The $700 billion financial-system bailout approved in Washington includes an extension for tax credits that could benefit Hyperion Resources in its quest to finance and build an oil refinery in southeast South Dakota.
The tax break extension adds language that gives companies a break for building or expanding refineries that would process oil shale and tar sands crude. The Hyperion Energy Center north of Elk Point would refine 400,000 barrels a day of Canadian tar sands oil into gasoline and diesel.
The bailout bill contained billions in tax breaks that were added to improve its chances of passing Congress. The refinery tax break was part of the 2005 energy bill that sought to increase domestic oil production.
The Internal Revenue Service released its regulations in September, and since the tax credits were about to expire, the tax break was added to the bailout bill.
Sen. John Thune voted for the $700 billion bailout but had nothing to do with adding the tax break to the bailout package, Thune spokesman Jon Lauck said.
Democratic Sen. Tim Johnson and Democratic Rep. Stephanie Herseth Sandlin voted against the bailout.

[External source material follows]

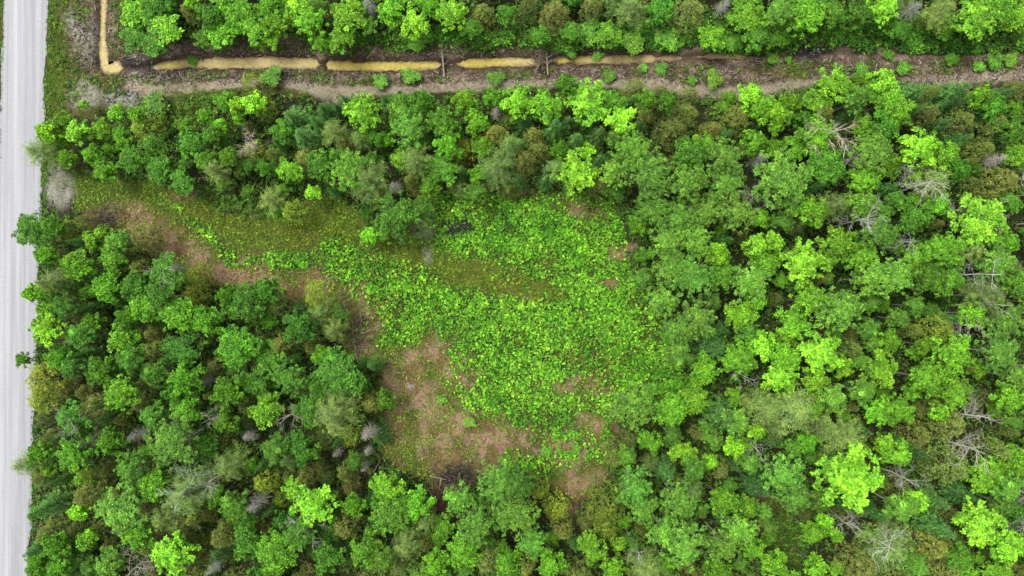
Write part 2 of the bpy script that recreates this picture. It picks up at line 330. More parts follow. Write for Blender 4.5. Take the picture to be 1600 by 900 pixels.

The refinery credit could cost taxpayers $894 million over 10 years, according to the Congressional Budget Office.
"Building or expanding a refinery to handle tar sands won't be made or broken by U.S. tax law," said Tyson Slocum of Public Citizen, a Washington-based public interest group. "It will all depend on market conditions and the permitting process."
The extension calls for a 50 percent tax reduction for refineries built or expanded to increase by 5 percent or more their refining capacity of tar sands or oil shale crude.
"It's an affirmation that we need more oil production, increased capacity," Hyperion spokesman Eric Williams said Wednesday.
The company, Williams said, had not calculated what kind of savings it might expect from refining tar sand crude and declined comment on whether the tax break would help attract investors to the $10 billion project.